-- START OF Provided material --

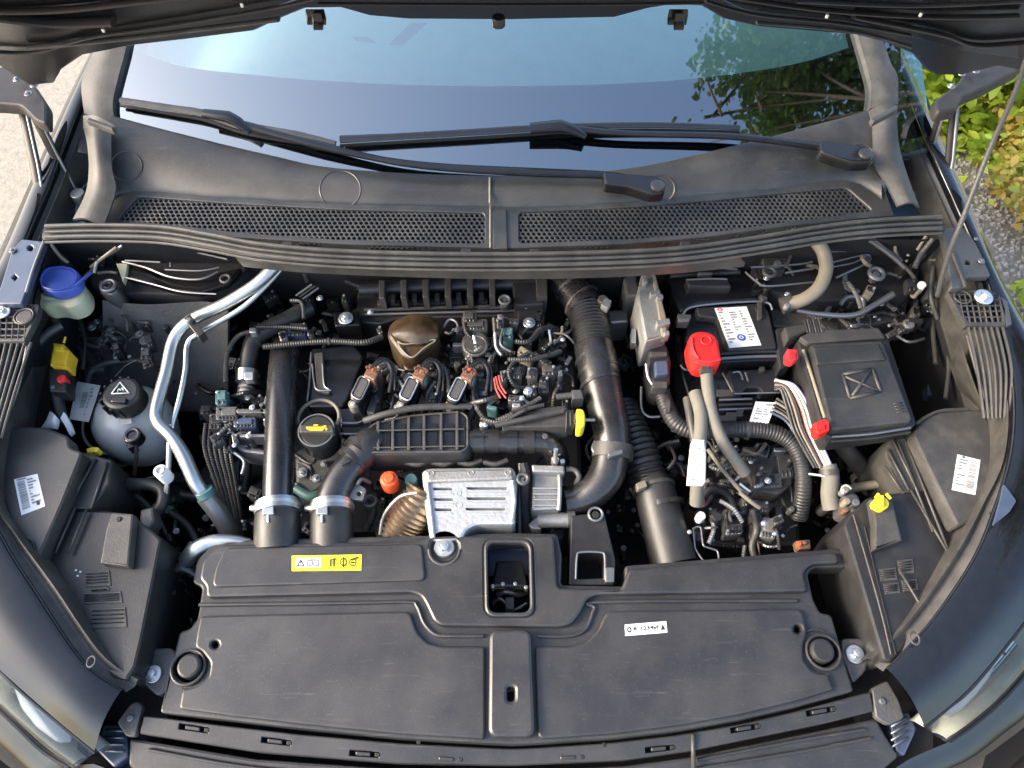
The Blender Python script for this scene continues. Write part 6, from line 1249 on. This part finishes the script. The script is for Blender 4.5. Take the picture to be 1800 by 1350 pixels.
obj('hose_body', T([(1436,425,1.0),(1448,445,.99),(1452,475,.98),(1440,505,.97),(1415,525,.96),(1385,535,.95)], 12, 16), TANH, th_); obj('hose_end', T([(1392,532,.95),(1374,538,.945)], 15, 14, smooth=False), TRIM, th_); obj('hose_clip', g_disc(1384,536,.965,5,.01,8), CAST, th_)
hr = thing('right_hoses', 'dusty dark hose and ribbed conduit in the gap below the fuse box', 'hoses', base(1510,830,.7))
obj('hose', T([(1478,778,.84),(1495,800,.82),(1520,830,.78),(1530,860,.74)], 16, 14), PLD, hr); obj('hose', T([(1480,865,.82),(1510,856,.82),(1555,850,.83)], 8), TANH, hr); obj('conduit', T([(1470,850,.84),(1465,880,.83),(1440,900,.80)], 10), RUB, hr)
kn = obj('plug_cluster', g_plate([(1482,868),(1500,862),(1512,872),(1514,900),(1496,906),(1480,898)], .87, .04, .005, rc=6), CASTD, hr)
for q in ((1487,860,6,CAST),(1490,880,6,TANH),(1488,895,5,COP),(1505,882,7,STEEL),(1500,896,4,PLD)): obj('plug_tip', g_disc(q[0], q[1], .885, q[2], .02, 12), q[3], kn)
obj('plug_clip', T([(1482,868,.88),(1480,858,.88),(1488,853,.88),(1496,860,.88)], 2), NECK, hr)
obj('wing_bracket', g_plate([(1665,658),(1700,655),(1712,695),(1670,705)], .80, .03, .004, rc=6, holes=[circ(1686,678,7)]), TANH, hr) if False else None
ws_ = thing('wing_hardware', 'dim bracket and grey plug deep in the dark gap inside the right wing', 'bracket', base(1680,670,.7))
obj('bracket_plate', g_plate([(1665,660),(1698,658),(1706,695),(1672,703)], .82, .03, .004, rc=8), TRIM, ws_); obj('bracket_eye', g_torus(1684,679,.822,10,3), DK, ws_); obj('blue_plug', g_box(1636,685,.80,10,20,.02), PAINTB, ws_)
for P in ([(1650,480),(1640,560),(1645,640)], [(1660,560),(1668,640),(1662,700)], [(1630,500),(1660,560)]): obj('dark_cable', T([(x, y, .88) for x, y in P], 4), PLD, ws_)
obj('mesh_plug', g_torus(1640,528,.90,9,3), CASTD, ws_); obj('mesh_plug', g_torus(1643,545,.90,7,3), TRIM, ws_); obj('inner_strip', g_plate([(1655,590),(1670,588),(1690,650),(1678,655)], .86, .02, .003), PLD, ws_)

-- END OF Provided material --

## Exercise
Copy all the data exactly as written, but skip any picture.

## Completed task
The Blender Python script for this scene continues. Write part 6, from line 1249 on. This part finishes the script. The script is for Blender 4.5. Take the picture to be 1800 by 1350 pixels.
obj('hose_body', T([(1436,425,1.0),(1448,445,.99),(1452,475,.98),(1440,505,.97),(1415,525,.96),(1385,535,.95)], 12, 16), TANH, th_); obj('hose_end', T([(1392,532,.95),(1374,538,.945)], 15, 14, smooth=False), TRIM, th_); obj('hose_clip', g_disc(1384,536,.965,5,.01,8), CAST, th_)
hr = thing('right_hoses', 'dusty dark hose and ribbed conduit in the gap below the fuse box', 'hoses', base(1510,830,.7))
obj('hose', T([(1478,778,.84),(1495,800,.82),(1520,830,.78),(1530,860,.74)], 16, 14), PLD, hr); obj('hose', T([(1480,865,.82),(1510,856,.82),(1555,850,.83)], 8), TANH, hr); obj('conduit', T([(1470,850,.84),(1465,880,.83),(1440,900,.80)], 10), RUB, hr)
kn = obj('plug_cluster', g_plate([(1482,868),(1500,862),(1512,872),(1514,900),(1496,906),(1480,898)], .87, .04, .005, rc=6), CASTD, hr)
for q in ((1487,860,6,CAST),(1490,880,6,TANH),(1488,895,5,COP),(1505,882,7,STEEL),(1500,896,4,PLD)): obj('plug_tip', g_disc(q[0], q[1], .885, q[2], .02, 12), q[3], kn)
obj('plug_clip', T([(1482,868,.88),(1480,858,.88),(1488,853,.88),(1496,860,.88)], 2), NECK, hr)
obj('wing_bracket', g_plate([(1665,658),(1700,655),(1712,695),(1670,705)], .80, .03, .004, rc=6, holes=[circ(1686,678,7)]), TANH, hr) if False else None
ws_ = thing('wing_hardware', 'dim bracket and grey plug deep in the dark gap inside the right wing', 'bracket', base(1680,670,.7))
obj('bracket_plate', g_plate([(1665,660),(1698,658),(1706,695),(1672,703)], .82, .03, .004, rc=8), TRIM, ws_); obj('bracket_eye', g_torus(1684,679,.822,10,3), DK, ws_); obj('blue_plug', g_box(1636,685,.80,10,20,.02), PAINTB, ws_)
for P in ([(1650,480),(1640,560),(1645,640)], [(1660,560),(1668,640),(1662,700)], [(1630,500),(1660,560)]): obj('dark_cable', T([(x, y, .88) for x, y in P], 4), PLD, ws_)
obj('mesh_plug', g_torus(1640,528,.90,9,3), CASTD, ws_); obj('mesh_plug', g_torus(1643,545,.90,7,3), TRIM, ws_); obj('inner_strip', g_plate([(1655,590),(1670,588),(1690,650),(1678,655)], .86, .02, .003), PLD, ws_)